If you like your world-building industrial strength, this is the series for you. There are countries, races, religious systems, ecologies, languages – everything worked out to the last decimal place. Magic? Oh, yes, loads of it. Now I don’t pretend for one moment to have followed all the subtleties, but I was never out of my depth, either. There were no more than a couple of places where I didn’t get a reference. Mostly everything was beautifully clear or else (like some of the details of dress and so on) added colour without slowing things down. I never felt the need to take notes to keep up, never had to struggle to remember what happened in the last book, never got distracted by extraneous side-issues. This world always felt completely real, and not merely a sketched-in backdrop for the action.

And what action it is. There is a lot going on in this book, not just with Cob and his disparate band, but in the imperial army, amongst the wraithy-types, and (oh joy!) at the imperial palace, which is weirder than I’d have believed possible. And then there’s the Emperor. No wonder there are some peculiar things afoot in the empire. As with the first book, there are also sequences that are maybe dreams or hallucinations or other states of not-realness, or perhaps not-of-this-worldness. This elision between real and ‘other’ is one of the most fascinating aspects of the story.

There’s a touch of middle-book-itis in some aspects of the story. Iskaen and Rian are not much more than tokens, promises of some wonderful clashes to come (and Rian’s one of my favourite characters, who surely deserves his own spin-off series).
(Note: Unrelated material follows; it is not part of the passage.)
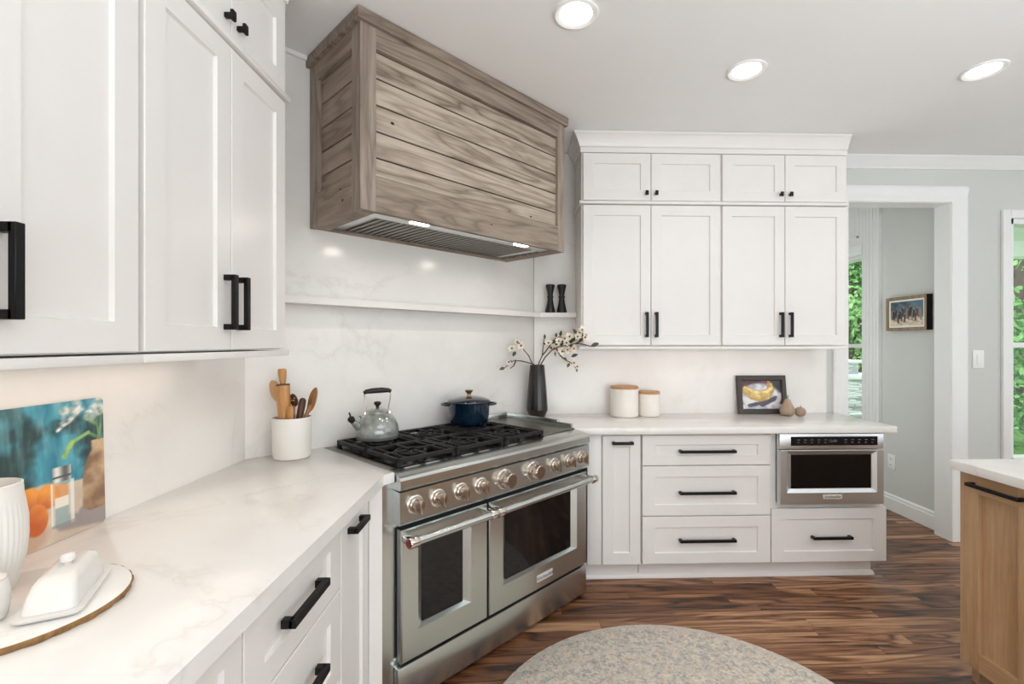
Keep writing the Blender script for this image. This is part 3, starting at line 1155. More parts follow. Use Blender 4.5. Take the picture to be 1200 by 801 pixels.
for u in (1.182, 1.816):
    x = u - HU
    l = MB().box(x - .045, x + .045, yf + .036, yf + .062, -.001, .006, .002).build('hood_light', M['led'], lo, smooth=0)
    ld = bpy.data.lights.new('hood_lamp', 'AREA')
    ld.shape, ld.size, ld.size_y, ld.energy, ld.color = 'RECTANGLE', .08, .02, .8, (1, .90, .78)
    lob = bpy.data.objects.new('hood_lamp', ld)
    C.objects.link(lob)
    lob.parent = hd
    lob.location = (x, yf + .049, -.004)

# ---------------------------------------------------------------- microwave drawer
mw = root('microwave_drawer', 'stainless microwave drawer built into the back cabinets under the worktop', 'microwave', (1.478, BY, .46))
mx0, mx1 = .033, .650
MB().box(.038, .645, .0, .40, .004, .412).build('body', M['steel_z'], mw, smooth=0)
d = MB().shaker(mx0, mx1, .0, .318, (.072, .608, .070, .313), y=-.034, th=.033, rec=.014, slope=.022, eb=.003).build('drawer_front', M['steel_m'], mw, smooth=25)
MB().box(.104, .580, -.0225, -.0195, .093, .290).build('window_glass', M['ovenglass'], d, smooth=0)
MB().box(.342 - .056, .342 + .056, -.037, -.033, .034, .060, .0015).build('badge', M['badge'], d, smooth=30)
lettering('badge_lettering', 'KitchenAid', .021, M['ink'], d, (.342, -.0373, .047))
p = MB().box(mx0, mx1, -.030, -.001, .324, .412, .003).build('control_panel', M['steel_m'], mw, smooth=30)
MB().box(.098, .612, -.0325, -.0298, .344, .396).build('display', M['display'], p, smooth=0)
lettering('display_lettering', '12:00', .022, M['glow_text'], p, (.345, -.0328, .370))
kk = MB()
for i in range(12):
    if i not in (5, 6):
        xx = .135 + i * .040
        kk.box(xx, xx + .016, -.0331, -.0324, .376, .379)
        kk.box(xx, xx + .012, -.0331, -.0324, .361, .364)
kk.build('touch_marks', M['glow_text'], p, smooth=0)

# ---------------------------------------------------------------- island
IX = 1.83
isl = root('kitchen_island', 'brown stained wood kitchen island at the right edge with black pull', 'island', (IX, 1.921, 0), -PI / 2)
MB().box(.001, 1.6, .021, 1.05, .085, .876).box(.001, .034, .05, 1.05, 0, .085).build('carcass', M['island'], isl, smooth=0)
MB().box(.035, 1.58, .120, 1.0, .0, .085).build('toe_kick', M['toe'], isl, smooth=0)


def wood_front(x0, x1):
    a, b = x0 + .080, x1 - .082
    m = MB()
    z0, z1 = .086, .872
    m.mi = 0
    m.box(x0, a, 0, .02, z0, z1, .0012, 1)
    m.box(b, x1, 0, .02, z0, z1, .0012, 1)
    m.box(a - .001, b + .001, .015, .0195, .155, .80)
    m.mi = 1
    m.box(a, b, 0, .02, z0, .161, .0012, 1)
    m.box(a, b, 0, .02, .795, z1, .0012, 1)
    o = m.build('door', [M['island'], M['island_r']], isl, smooth=0)
    pull((x0 + x1) / 2, .832, .205, False, t=.014).build('handle', M['black'], o)


wood_front(.0, .312)
wood_front(.315, .90)
wood_front(.903, 1.598)
tag(MB().prism([(1.795, 1.932), (1.795, .25), (3.0, .25), (3.0, 1.932)], .877, .915, .0035).build('worktop', M['quartz'], smooth=30),
    'pale worktop on the brown wood island at the right edge', 'worktop', 'white quartz worktops')

# ---------------------------------------------------------------- rug
rgm = MB()
prof = [(.0, 0), (.755, 0), (.765, .003), (.765, .008), (.757, .011), (.0, .011)]
rgm.lathe(prof[1:5], 120)
ro = tag(rgm.build('round_rug', M['rug']), 'round patterned rug in faded beige and grey on the wood floor', 'rug')
ro.location = (.60, 1.57, .0005)

# ---------------------------------------------------------------- ceiling downlights, switch, outlet
lights = [((.224, 1.873), 'recessed ceiling light nearest the wooden range hood'),
          ((1.083, 2.235), 'middle one of three recessed ceiling lights, above the white cabinets'),
          ((2.213, 2.20), 'recessed ceiling light nearest the doorway')]
for (x, y), lb in lights:
    r = root('ceiling_light', lb, 'ceiling light', (x, y, ZC), 0, 'recessed ceiling lights')
    MB().lathe([(.090, -.0005), (.089, -.006), (.082, -.009), (.066, -.004), (.062, -.001)], 48, caps=(False, False)).build('trim_ring', M['trim'], r)
    MB().lathe([(.0635, -.0008), (.0635, -.0025), (.058, -.004)], 40).build('lens', M['lens'], r)
    ld = bpy.data.lights.new('downlight', 'SPOT')
    ld.energy, ld.color, ld.spot_size, ld.spot_blend, ld.shadow_soft_size = 6, (1, .975, .94), 2.3, .7, .05
    lo = bpy.data.objects.new('downlight', ld)
    C.objects.link(lo)
    lo.parent = r
    lo.location = (0, 0, -.02)
for i, (x, y) in enumerate(((.75, .45), (1.5, .6), (2.2, .6), (.2, -1.2), (1.8, -1.2))):  # added unseen spots without fixtures, lighting the near part of the room
    ld = bpy.data.lights.new('downlight', 'SPOT')
    ld.energy, ld.color, ld.spot_size, ld.spot_blend, ld.shadow_soft_size = 5, (1, .975, .94), 2.4, .7, .06
    lo = bpy.data.objects.new('added_spot', ld)
    C.objects.link(lo)
    lo.location = (x, y, ZC - .03)

# strips under the upper cabinets
area('under_cabinet_strip', (-.98, 1.0, 1.345), (0, 0, 0), .24, 1.2, 1.2, (1, .84, .70))
area('under_cabinet_strip', (1.22, 3.10, 1.355), (0, 0, 0), 1.5, .20, .55, (1, .82, .70))

sw = root('light_switch', 'white light switch on the grey wall between doorway and window', 'switch', (3.245, YB, 1.285))
MB().box(-.041, .041, -.007, 0, -.064, .064, .003).build('cover_plate', M['plastic'], sw, smooth=30)
MB().box(-.016, .016, -.011, -.006, -.033, .033, .002).build('rocker', M['plastic'], sw, smooth=30)
ol = root('wall_outlet', 'white power outlet low on the grey hall wall', 'outlet', (HX, 3.89, .405), -PI / 2)
MB().box(-.040, .040, -.007, 0, -.062, .062, .003).build('cover_plate', M['plastic'], ol, smooth=30)
for z in (-.026, .026):
    s_ = MB().box(-.017, .017, -.010, -.006, z - .018, z + .018, .003).build('socket', M['plastic'], ol, smooth=30)
    MB().box(-.008, -.005, -.0106, -.0098, z - .004, z + .010).box(.005, .008, -.0106, -.0098, z - .004, z + .008).build('slots', M['gap'], s_, smooth=0)


# ---------------------------------------------------------------- pictures
def fbm(x, y, s=1.0, seed=0.0):
    return mnoise.fractal(Vector((x * s + seed, y * s - seed, seed * 1.7)), 1.0, 2.0, 4)


def mixc(a, b, f):
    f = max(0, min(1, f))
    return tuple(a[i] * (1 - f) + b[i] * f for i in range(3))


def ell(u, v, cu, cv, ru, rv, soft=.12):
    d = math.hypot((u - cu) / ru, (v - cv) / rv)
    return max(0, min(1, (1 - d) / soft + .5))


def seg(u, v, a, b, w, soft=.4, asp=1.0):
    ax, ay = a[0] * asp, a[1]
    bx, by = b[0] * asp, b[1]
    px, py = u * asp, v
    L2 = (bx - ax) ** 2 + (by - ay) ** 2
    t = max(0, min(1, ((px - ax) * (bx - ax) + (py - ay) * (by - ay)) / max(1e-9, L2)))
    d = math.hypot(px - ax - t * (bx - ax), py - ay - t * (by - ay))
    return max(0, min(1, (1 - d / w) / soft + .5))


def canvas(name, w, h, nx, nz, fn, mat, parent, y=0.0, keep=None, z0=0.0):
    bm = bmesh.new()
    lay = None
    vs = {}
    cols = []
    for j in range(nz + 1):
        for i in range(nx + 1):
            u, v = i / nx, j / nz
            vs[i, j] = bm.verts.new(((u - .5) * w, y, z0 + v * h))
            c = fn(u, v)
            cols.append((*lin(c), 1))
    for j in range(nz):
        for i in range(nx):
            u, v = (i + .5) / nx, (j + .5) / nz
            if keep and not keep(u, v):
                continue
            bm.faces.new([vs[i, j], vs[i + 1, j], vs[i + 1, j + 1], vs[i, j + 1]])
    me = bpy.data.meshes.new(name)
    bm.to_mesh(me)
    bm.free()
    ca = me.color_attributes.new('paint', 'FLOAT_COLOR', 'POINT')
    for i, c in enumerate(cols):
        ca.data[i].color = c
    me.materials.append(mat)
    o = bpy.data.objects.new(name, me)
    C.objects.link(o)
    o.parent = parent
    return o


PW, PH = .46, .338
ASP = PW / PH


def still_life(u, v):
    n = fbm(u, v, 5, 1.3)
    n2 = fbm(u * 3, v * .5, 5, 4.1)
    edge = .43 - .10 * max(0, (u - .5)) + .03 * n
    teal = mixc((38, 116, 140), (92, 168, 184), .45 + .8 * n2)
    teal = mixc(teal, (40, 66, 66), max(0, fbm(u, v, 3.5, 9.0)) * 2.6)
    teal = mixc(teal, (118, 176, 186), max(0, fbm(u * 4, v * .7, 4, 6.0) - .1) * .9)
    cloth = mixc((222, 206, 188), (196, 178, 160), .4 + .8 * n)
    c = mixc(cloth, teal, (v - edge) / .02 + .5)
    # shadows on the cloth
    c = mixc(c, (142, 134, 134), .85 * max(seg(u, v, (.74, .12), (1.0, .055), .055, .5, ASP), seg(u, v, (.86, .15), (1.0, .10), .04, .5, ASP)))
    c = mixc(c, (188, 150, 120), .7 * ell(u, v, .56, .10, .10, .10, .5))
    # oranges
    for cu, cv, ru, rv, k in ((.57, .36, .055, .08, -.2), (.665, .345, .062, .088, .4), (.60, .205, .062, .11, -.5), (.50, .22, .05, .09, 0)):
        f = ell(u, v, cu, cv, ru, rv)
        oc = mixc((196, 92, 30), (238, 156, 62), .5 + (v - cv) / rv * .4 + (u - cu) / ru * .3 + .5 * n + k * .3)
        c = mixc(c, oc, f)
    # jug
    jw = .108 * math.sqrt(max(0.02, min(1, (v - .12) / .05))) if v < .40 else .108 - .062 * (min(1, (v - .40) / .20) ** 1.6)
    jw += .006 * fbm(u, v, 9, 7.7)
    f = max(0, min(1, (jw - abs(u - .965)) / .012 + .5)) * (1 if .135 < v < .675 else 0)
    jc = mixc((132, 100, 74), (202, 172, 136), .45 + (.965 - u) / .1 * -.25 + 1.1 * n + (v - .4) * .8)
    c = mixc(c, jc, f)
    # stems, leaf and flowers
    for a, b, w, cc in (((.97, .68), (.90, .74), .008, (112, 150, 92)), ((.90, .74), (.80, .69), .010, (150, 186, 100)), ((.80, .69), (.755, .60), .014, (176, 202, 92)),
                        ((.97, .68), (.95, .86), .007, (104, 148, 92)), ((.97, .68), (.99, .9), .007, (128, 164, 110)), ((.88, .86), (.95, .80), .010, (120, 156, 104))):
        c = mixc(c, mixc(cc, (92, 124, 96), .3 + 1.5 * fbm(u, v, 13, 2.8)), .9 * seg(u, v, a, b, w * 1.4, .7, ASP))
    for a, b, w in (((.755, .93), (.84, .97), .03), ((.745, .86), (.82, .91), .024), ((.80, .88), (.86, .94), .03), ((.72, .80), (.80, .86), .014), ((.90, .88), (.97, .97), .035),
                    ((.93, .86), (1.0, .90), .03), ((.955, .96), (1.0, .93), .03)):
        c = mixc(c, mixc((240, 232, 226), (150, 168, 160), .25 + 1.6 * fbm(u, v, 16, 3.3)), (.8 + 1.4 * fbm(u, v, 14, 8.8)) * seg(u, v, a, b, w, .9, ASP))
    # salt shaker: glass body, salt, metal lid
    body = 1 if (.675 < u < .805 and .10 < v < .42) else 0
    if body:
        c = mixc(c, (214, 216, 210), .35)
        if u < .69 or u > .785:
            c = mixc(c, (236, 236, 230), .7)
        if .70 < u < .775:
            if v < .24:
                c = mixc(c, (148, 172, 170), .8)
            elif v < .31:
                c = mixc(c, (240, 234, 218), .85)
            elif v < .41:
                c = mixc(c, (226, 132, 56), .6 * ell(u, v, .74, .36, .05, .07, .5))
        if v < .125:
            c = mixc(c, (120, 128, 128), .5)
    if .690 < u < .790 and .42 <= v < .53:
        k = math.sin((u - .69) / .1 * PI * 2.2)
        c = mixc((96, 98, 98), (226, 224, 218), .5 + .5 * k)
        if .455 < v < .467:
            c = (80, 80, 80)
    return c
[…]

Sarovy’s role is modest in this book, which is a slight disappointment to me, as he’s another favourite, with his ultra-strict and unquestioning adherence to the rules. Nevertheless, they still get scenes of unforgettable power. The moment when Sarovy’s ‘specialists’ reveal their true natures is one that will stay with me for a long time.

And this is, ultimately, the author’s greatest strength. It’s not just the amazing world-building or the complex and layered characters or even the plot that sweeps me off my feet. It’s these moments of vividly-drawn images – Kelturin before the Emperor, the battle at the crystal tower, the escape from the blood-red plant-life of Haaraka, Cob in full-on not-really-human mode powering through the wintry landscape, Enkhaelen painstakingly mending bodies, Cob learning to fight, Cob (again) at Enkhaelen’s house. It’s these powerful moments, balancing on the edge between fantasy and a kind of spine-chilling horror, that lift the book way above the average fantasy saga. And if you want layers of meaning, about reality and dreams and truth... that’s all there too.

I don’t often recommend books. Mostly I say: here’s what worked for me, and here’s what didn’t, and you can decide for yourself. But this is a book, or indeed a series, that deserves a wider audience than it’s likely to get. It should be on bestseller lists and winning awards. It should have a horde of excitable fans lovingly compiling Wikis, wearing cosplay antlers and endlessly debating the nuanced differences between airahenes and haelhenes. So just go out and buy it, OK? It’s piking awesome. Five stars.